Pulitzer Prize winner and former U.S. Poet Laureate Richard Wilbur will give a poetry reading Thursday, April 10, at 4:30 p.m. in Hollis E. Cornell Auditorium of Goldwin Smith Hall at Cornell.

The reading is free and open to the public.

Wilbur published his first volume of poetry, The Beautiful Changes, in 1947 and has since won high praise for his work. He was twice honored with a Pultizer Prize: in 1957 for Things of This World and in 1989 for New and Collected Poems. His other acclaimed titles include Ceremony, Things of This World, Advice to a Prophet, Walking to Sleep and The Mind Reader.

"Richard Wilbur is certainly one of the leading poets writing in English. He's also the most distinguished translator of French poetry and the leading Edgar Allan Poe critic of our time," said Robert Morgan, Cornell professor of English. "What is remarkable about Richard's work is the formal perfection of the poem and the power of observation, such as when he describes a fountain in Rome in The Baroque Wall Fountain; you not only see it but you also hear the water splashing."

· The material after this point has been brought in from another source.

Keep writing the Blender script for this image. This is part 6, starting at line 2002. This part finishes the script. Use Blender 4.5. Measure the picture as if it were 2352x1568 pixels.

Wilbur also has collaborated with Lillian Hellman and Leonard Bernstein in writing the lyrics for the comic opera Candide. He has published a collection of essays,Responses, and has written the children's books Loudmouse, Opposites and More Opposites.

Educated at Amherst College and Harvard University, Wilbur became the United States' second Poet Laureate in 1987, succeeding Robert Penn Warren. A former president of the American Academy of Arts and Letters, Wilbur recently was made a chevalier of the Ordre des Palmes Academiques in Paris.